begin DATA SUPPLIED
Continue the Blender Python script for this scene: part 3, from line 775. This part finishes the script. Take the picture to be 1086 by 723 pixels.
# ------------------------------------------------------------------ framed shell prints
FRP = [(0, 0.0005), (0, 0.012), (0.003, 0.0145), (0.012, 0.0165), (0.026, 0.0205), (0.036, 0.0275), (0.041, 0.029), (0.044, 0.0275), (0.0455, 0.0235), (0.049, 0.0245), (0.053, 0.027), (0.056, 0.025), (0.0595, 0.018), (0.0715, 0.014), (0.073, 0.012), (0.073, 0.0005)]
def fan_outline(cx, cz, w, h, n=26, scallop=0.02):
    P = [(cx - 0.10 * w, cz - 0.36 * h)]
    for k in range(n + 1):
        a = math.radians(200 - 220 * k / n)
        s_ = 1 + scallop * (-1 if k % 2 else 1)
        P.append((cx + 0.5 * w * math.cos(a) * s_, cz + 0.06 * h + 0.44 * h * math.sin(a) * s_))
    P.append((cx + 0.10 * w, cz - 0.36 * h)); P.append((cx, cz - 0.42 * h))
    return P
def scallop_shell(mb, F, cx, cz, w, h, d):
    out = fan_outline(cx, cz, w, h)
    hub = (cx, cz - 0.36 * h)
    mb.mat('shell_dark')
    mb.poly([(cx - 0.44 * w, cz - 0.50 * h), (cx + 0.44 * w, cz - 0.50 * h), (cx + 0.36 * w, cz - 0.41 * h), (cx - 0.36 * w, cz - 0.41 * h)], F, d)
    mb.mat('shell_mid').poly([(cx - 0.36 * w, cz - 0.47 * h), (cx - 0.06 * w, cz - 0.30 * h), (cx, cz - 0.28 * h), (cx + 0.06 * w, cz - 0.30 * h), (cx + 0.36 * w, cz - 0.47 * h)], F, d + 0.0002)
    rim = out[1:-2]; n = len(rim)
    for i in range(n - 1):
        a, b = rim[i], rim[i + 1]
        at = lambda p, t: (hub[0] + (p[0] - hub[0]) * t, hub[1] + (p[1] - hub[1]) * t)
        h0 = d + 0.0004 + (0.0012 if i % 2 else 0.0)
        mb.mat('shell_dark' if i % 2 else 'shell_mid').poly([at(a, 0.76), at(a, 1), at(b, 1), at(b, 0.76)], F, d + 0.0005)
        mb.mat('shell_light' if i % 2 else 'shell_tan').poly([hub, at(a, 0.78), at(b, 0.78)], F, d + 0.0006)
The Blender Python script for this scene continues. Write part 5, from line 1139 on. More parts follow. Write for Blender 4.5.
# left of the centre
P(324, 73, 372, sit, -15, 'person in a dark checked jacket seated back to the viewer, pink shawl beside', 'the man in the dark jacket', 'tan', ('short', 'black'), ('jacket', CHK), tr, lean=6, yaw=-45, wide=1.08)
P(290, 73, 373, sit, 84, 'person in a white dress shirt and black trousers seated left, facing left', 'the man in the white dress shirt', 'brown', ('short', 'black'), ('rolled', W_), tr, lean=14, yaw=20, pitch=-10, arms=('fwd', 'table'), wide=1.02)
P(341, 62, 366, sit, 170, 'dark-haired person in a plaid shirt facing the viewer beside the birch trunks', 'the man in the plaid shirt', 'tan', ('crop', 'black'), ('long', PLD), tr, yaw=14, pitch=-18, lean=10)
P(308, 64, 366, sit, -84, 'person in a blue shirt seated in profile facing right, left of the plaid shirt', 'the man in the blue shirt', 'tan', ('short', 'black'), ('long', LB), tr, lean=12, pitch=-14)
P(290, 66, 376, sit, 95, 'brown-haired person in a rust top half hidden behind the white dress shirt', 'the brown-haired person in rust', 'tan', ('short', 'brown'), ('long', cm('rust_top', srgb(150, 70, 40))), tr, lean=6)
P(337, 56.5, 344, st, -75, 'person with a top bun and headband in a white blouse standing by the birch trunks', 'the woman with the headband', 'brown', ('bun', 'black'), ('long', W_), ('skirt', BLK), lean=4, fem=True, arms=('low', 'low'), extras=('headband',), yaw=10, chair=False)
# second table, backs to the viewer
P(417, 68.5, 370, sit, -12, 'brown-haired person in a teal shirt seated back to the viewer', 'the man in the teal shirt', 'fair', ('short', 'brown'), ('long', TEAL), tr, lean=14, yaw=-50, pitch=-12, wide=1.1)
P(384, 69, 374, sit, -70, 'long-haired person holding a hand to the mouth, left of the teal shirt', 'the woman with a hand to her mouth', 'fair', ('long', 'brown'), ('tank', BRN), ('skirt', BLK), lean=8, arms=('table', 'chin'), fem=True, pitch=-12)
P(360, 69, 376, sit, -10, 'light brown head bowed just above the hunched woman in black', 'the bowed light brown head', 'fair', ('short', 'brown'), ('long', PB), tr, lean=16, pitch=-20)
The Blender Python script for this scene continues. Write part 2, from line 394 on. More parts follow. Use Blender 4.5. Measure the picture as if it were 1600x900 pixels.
end DATA SUPPLIED
• **YOUR GOAL**
Extract the full set of entries word for word.

• **EXERCISE RESULT**
Continue the Blender Python script for this scene: part 3, from line 775. This part finishes the script. Take the picture to be 1086 by 723 pixels.
# ------------------------------------------------------------------ framed shell prints
FRP = [(0, 0.0005), (0, 0.012), (0.003, 0.0145), (0.012, 0.0165), (0.026, 0.0205), (0.036, 0.0275), (0.041, 0.029), (0.044, 0.0275), (0.0455, 0.0235), (0.049, 0.0245), (0.053, 0.027), (0.056, 0.025), (0.0595, 0.018), (0.0715, 0.014), (0.073, 0.012), (0.073, 0.0005)]
def fan_outline(cx, cz, w, h, n=26, scallop=0.02):
    P = [(cx - 0.10 * w, cz - 0.36 * h)]
    for k in range(n + 1):
        a = math.radians(200 - 220 * k / n)
        s_ = 1 + scallop * (-1 if k % 2 else 1)
        P.append((cx + 0.5 * w * math.cos(a) * s_, cz + 0.06 * h + 0.44 * h * math.sin(a) * s_))
    P.append((cx + 0.10 * w, cz - 0.36 * h)); P.append((cx, cz - 0.42 * h))
    return P
def scallop_shell(mb, F, cx, cz, w, h, d):
    out = fan_outline(cx, cz, w, h)
    hub = (cx, cz - 0.36 * h)
    mb.mat('shell_dark')
    mb.poly([(cx - 0.44 * w, cz - 0.50 * h), (cx + 0.44 * w, cz - 0.50 * h), (cx + 0.36 * w, cz - 0.41 * h), (cx - 0.36 * w, cz - 0.41 * h)], F, d)
    mb.mat('shell_mid').poly([(cx - 0.36 * w, cz - 0.47 * h), (cx - 0.06 * w, cz - 0.30 * h), (cx, cz - 0.28 * h), (cx + 0.06 * w, cz - 0.30 * h), (cx + 0.36 * w, cz - 0.47 * h)], F, d + 0.0002)
    rim = out[1:-2]; n = len(rim)
    for i in range(n - 1):
        a, b = rim[i], rim[i + 1]
        at = lambda p, t: (hub[0] + (p[0] - hub[0]) * t, hub[1] + (p[1] - hub[1]) * t)
        h0 = d + 0.0004 + (0.0012 if i % 2 else 0.0)
        mb.mat('shell_dark' if i % 2 else 'shell_mid').poly([at(a, 0.76), at(a, 1), at(b, 1), at(b, 0.76)], F, d + 0.0005)
        mb.mat('shell_light' if i % 2 else 'shell_tan').poly([hub, at(a, 0.78), at(b, 0.78)], F, d + 0.0006)
The Blender Python script for this scene continues. Write part 5, from line 1139 on. More parts follow. Write for Blender 4.5.
# left of the centre
P(324, 73, 372, sit, -15, 'person in a dark checked jacket seated back to the viewer, pink shawl beside', 'the man in the dark jacket', 'tan', ('short', 'black'), ('jacket', CHK), tr, lean=6, yaw=-45, wide=1.08)
P(290, 73, 373, sit, 84, 'person in a white dress shirt and black trousers seated left, facing left', 'the man in the white dress shirt', 'brown', ('short', 'black'), ('rolled', W_), tr, lean=14, yaw=20, pitch=-10, arms=('fwd', 'table'), wide=1.02)
P(341, 62, 366, sit, 170, 'dark-haired person in a plaid shirt facing the viewer beside the birch trunks', 'the man in the plaid shirt', 'tan', ('crop', 'black'), ('long', PLD), tr, yaw=14, pitch=-18, lean=10)
P(308, 64, 366, sit, -84, 'person in a blue shirt seated in profile facing right, left of the plaid shirt', 'the man in the blue shirt', 'tan', ('short', 'black'), ('long', LB), tr, lean=12, pitch=-14)
P(290, 66, 376, sit, 95, 'brown-haired person in a rust top half hidden behind the white dress shirt', 'the brown-haired person in rust', 'tan', ('short', 'brown'), ('long', cm('rust_top', srgb(150, 70, 40))), tr, lean=6)
P(337, 56.5, 344, st, -75, 'person with a top bun and headband in a white blouse standing by the birch trunks', 'the woman with the headband', 'brown', ('bun', 'black'), ('long', W_), ('skirt', BLK), lean=4, fem=True, arms=('low', 'low'), extras=('headband',), yaw=10, chair=False)
# second table, backs to the viewer
P(417, 68.5, 370, sit, -12, 'brown-haired person in a teal shirt seated back to the viewer', 'the man in the teal shirt', 'fair', ('short', 'brown'), ('long', TEAL), tr, lean=14, yaw=-50, pitch=-12, wide=1.1)
P(384, 69, 374, sit, -70, 'long-haired person holding a hand to the mouth, left of the teal shirt', 'the woman with a hand to her mouth', 'fair', ('long', 'brown'), ('tank', BRN), ('skirt', BLK), lean=8, arms=('table', 'chin'), fem=True, pitch=-12)
P(360, 69, 376, sit, -10, 'light brown head bowed just above the hunched woman in black', 'the bowed light brown head', 'fair', ('short', 'brown'), ('long', PB), tr, lean=16, pitch=-20)
The Blender Python script for this scene continues. Write part 2, from line 394 on. More parts follow. Use Blender 4.5. Measure the picture as if it were 1600x900 pixels.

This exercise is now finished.